El camino hacia Almansa
Así, cuando las tropas comenzaron a desperezarse y salir de sus cuarteles de invierno, de Valencia y Alicante a Murcia y Albacete, la tensión construida durante los meses pasados iba a tener su dramático culmen. El conde de Galway, presionado por el alto mando inglés, y desbordado por la situación, en lugar de consolidar una posición defensiva en la montaña valenciana, marchó con su mermado ejército, buscando la batalla definitiva, aun asumiendo el casi seguro desastre. Berwick no tenía prisa: prefería esperar a la llegada de los nuevos refuerzos franceses, y dio una salida a Galway, dejando abierto el camino a Murcia. Si Galway marchaba sobre Murcia, le aislarían y se echarían sobre él; si marchaba hacia el campo borbónico, la victoria estaba asegurada.

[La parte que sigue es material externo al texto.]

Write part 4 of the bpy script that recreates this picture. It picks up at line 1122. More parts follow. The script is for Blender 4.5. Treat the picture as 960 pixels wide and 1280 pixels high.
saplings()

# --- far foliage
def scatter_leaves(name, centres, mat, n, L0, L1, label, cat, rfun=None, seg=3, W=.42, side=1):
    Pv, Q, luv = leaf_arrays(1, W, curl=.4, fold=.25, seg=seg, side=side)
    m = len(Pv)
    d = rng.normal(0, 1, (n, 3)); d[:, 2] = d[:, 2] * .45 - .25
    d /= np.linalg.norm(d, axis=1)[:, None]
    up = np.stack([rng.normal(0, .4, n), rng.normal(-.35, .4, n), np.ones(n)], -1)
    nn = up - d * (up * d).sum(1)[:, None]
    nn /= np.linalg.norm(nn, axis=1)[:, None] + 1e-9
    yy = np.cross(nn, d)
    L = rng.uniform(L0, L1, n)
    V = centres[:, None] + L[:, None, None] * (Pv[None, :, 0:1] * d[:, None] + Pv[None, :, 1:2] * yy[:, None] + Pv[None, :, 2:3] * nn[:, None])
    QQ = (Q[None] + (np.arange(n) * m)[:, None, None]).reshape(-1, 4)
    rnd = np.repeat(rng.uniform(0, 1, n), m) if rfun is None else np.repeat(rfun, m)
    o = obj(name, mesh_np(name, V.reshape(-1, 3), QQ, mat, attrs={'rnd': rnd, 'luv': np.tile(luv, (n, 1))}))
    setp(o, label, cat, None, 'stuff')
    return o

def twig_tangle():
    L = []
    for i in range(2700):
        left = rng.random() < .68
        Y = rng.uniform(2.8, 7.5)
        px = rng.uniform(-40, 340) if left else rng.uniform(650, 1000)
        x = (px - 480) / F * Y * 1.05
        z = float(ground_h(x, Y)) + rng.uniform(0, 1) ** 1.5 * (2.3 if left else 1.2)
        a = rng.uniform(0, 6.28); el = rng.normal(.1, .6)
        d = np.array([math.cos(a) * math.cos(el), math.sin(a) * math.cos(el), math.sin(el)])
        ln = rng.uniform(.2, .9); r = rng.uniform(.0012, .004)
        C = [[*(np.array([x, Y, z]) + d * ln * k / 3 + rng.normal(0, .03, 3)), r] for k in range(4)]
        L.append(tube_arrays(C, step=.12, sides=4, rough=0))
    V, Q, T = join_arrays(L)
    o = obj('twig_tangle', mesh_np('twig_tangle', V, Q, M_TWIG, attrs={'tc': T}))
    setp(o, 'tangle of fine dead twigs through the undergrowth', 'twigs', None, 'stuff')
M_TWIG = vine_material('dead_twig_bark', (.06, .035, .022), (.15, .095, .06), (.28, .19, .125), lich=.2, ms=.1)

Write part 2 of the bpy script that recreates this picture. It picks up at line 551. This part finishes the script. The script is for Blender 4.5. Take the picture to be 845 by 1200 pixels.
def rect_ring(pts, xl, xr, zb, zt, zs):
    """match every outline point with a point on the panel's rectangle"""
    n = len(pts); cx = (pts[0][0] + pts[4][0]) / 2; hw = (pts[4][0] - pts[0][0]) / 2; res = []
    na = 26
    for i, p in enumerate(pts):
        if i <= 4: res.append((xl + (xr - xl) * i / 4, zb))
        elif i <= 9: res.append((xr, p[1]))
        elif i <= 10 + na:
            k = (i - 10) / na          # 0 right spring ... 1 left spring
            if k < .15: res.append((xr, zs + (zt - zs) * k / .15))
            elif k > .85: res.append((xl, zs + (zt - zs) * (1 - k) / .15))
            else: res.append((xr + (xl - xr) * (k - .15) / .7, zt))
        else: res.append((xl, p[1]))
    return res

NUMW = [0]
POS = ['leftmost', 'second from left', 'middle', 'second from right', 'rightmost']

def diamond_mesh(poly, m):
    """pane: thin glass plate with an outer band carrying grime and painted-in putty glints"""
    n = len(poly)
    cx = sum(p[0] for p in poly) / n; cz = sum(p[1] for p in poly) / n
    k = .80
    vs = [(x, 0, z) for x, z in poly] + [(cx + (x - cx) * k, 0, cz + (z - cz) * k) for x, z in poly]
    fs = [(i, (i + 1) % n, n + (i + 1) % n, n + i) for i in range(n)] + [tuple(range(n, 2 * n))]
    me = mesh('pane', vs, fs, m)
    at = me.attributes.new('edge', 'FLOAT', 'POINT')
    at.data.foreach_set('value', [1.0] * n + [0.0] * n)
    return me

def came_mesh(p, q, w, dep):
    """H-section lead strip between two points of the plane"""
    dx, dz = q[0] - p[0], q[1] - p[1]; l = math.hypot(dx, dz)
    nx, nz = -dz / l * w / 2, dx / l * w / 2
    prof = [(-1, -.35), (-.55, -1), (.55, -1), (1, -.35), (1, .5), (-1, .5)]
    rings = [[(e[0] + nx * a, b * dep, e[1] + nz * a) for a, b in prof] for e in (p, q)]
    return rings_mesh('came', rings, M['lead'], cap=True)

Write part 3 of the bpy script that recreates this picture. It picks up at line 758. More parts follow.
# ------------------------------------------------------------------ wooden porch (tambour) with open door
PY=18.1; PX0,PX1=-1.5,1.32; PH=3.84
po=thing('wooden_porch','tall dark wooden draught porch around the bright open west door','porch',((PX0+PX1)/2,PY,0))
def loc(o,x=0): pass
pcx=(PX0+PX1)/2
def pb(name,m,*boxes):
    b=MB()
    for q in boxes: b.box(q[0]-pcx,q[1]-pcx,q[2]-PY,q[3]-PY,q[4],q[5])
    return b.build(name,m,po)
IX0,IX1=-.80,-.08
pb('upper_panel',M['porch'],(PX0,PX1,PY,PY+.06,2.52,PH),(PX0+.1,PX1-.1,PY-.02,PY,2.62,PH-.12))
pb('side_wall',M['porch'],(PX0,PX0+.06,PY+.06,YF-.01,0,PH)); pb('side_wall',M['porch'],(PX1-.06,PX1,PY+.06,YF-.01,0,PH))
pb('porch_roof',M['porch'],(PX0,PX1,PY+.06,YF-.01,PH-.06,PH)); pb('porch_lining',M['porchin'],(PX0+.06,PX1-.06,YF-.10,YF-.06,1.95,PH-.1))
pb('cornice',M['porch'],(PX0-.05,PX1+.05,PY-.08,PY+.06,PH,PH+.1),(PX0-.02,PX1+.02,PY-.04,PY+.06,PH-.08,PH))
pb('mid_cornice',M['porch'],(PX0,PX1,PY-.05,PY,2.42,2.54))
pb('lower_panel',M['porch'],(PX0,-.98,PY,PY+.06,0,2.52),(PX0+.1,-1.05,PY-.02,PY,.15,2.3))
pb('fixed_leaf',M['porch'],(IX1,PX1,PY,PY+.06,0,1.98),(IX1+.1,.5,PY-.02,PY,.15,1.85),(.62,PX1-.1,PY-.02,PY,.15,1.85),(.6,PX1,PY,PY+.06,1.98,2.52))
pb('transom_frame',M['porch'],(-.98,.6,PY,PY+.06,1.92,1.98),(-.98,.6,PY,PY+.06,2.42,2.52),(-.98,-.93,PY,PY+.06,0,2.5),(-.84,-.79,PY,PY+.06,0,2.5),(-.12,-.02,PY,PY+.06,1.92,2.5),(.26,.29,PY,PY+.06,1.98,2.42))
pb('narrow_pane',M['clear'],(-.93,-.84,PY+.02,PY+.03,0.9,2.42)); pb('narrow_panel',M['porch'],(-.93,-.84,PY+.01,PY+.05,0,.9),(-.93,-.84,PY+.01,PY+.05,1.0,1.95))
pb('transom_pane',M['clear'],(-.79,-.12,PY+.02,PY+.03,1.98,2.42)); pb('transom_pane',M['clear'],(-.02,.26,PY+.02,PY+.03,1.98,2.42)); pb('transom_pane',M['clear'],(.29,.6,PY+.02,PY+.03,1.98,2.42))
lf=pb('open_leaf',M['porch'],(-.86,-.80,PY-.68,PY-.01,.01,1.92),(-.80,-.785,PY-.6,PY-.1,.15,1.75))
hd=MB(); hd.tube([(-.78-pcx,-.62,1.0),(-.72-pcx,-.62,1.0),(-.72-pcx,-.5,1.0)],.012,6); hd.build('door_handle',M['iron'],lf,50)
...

A lo largo de doce meses, Berwick había desgastado al ejército enemigo, y había sembrado la discordia entre sus mandos. Llegado a las proximidades de Almansa, Galway cometió un último error, al desplegar sus tropas de forma simétrica a las del rival. La diferencia entre ambos ejércitos, superior a los 10.000 hombres, se vio reflejada en la fragilidad de la segunda línea del bando archiducal. Si bien la infantería inglesa y neerlandesa forzó a los regimientos españoles y franceses en el centro del campo de batalla, en el momento en el que la infantería borbónica resistió esta acometida y la caballería felipista desbordó por completo los flancos del rival, el desenlace estaba escrito. En apenas dos horas, todo había terminado. Dos semanas después las tropas borbónicas entraban en la ciudad de Valencia, y acto seguido hacían lo propio en Zaragoza. La guerra estaba lejos de su conclusión, pero las cartas ya estaban marcadas.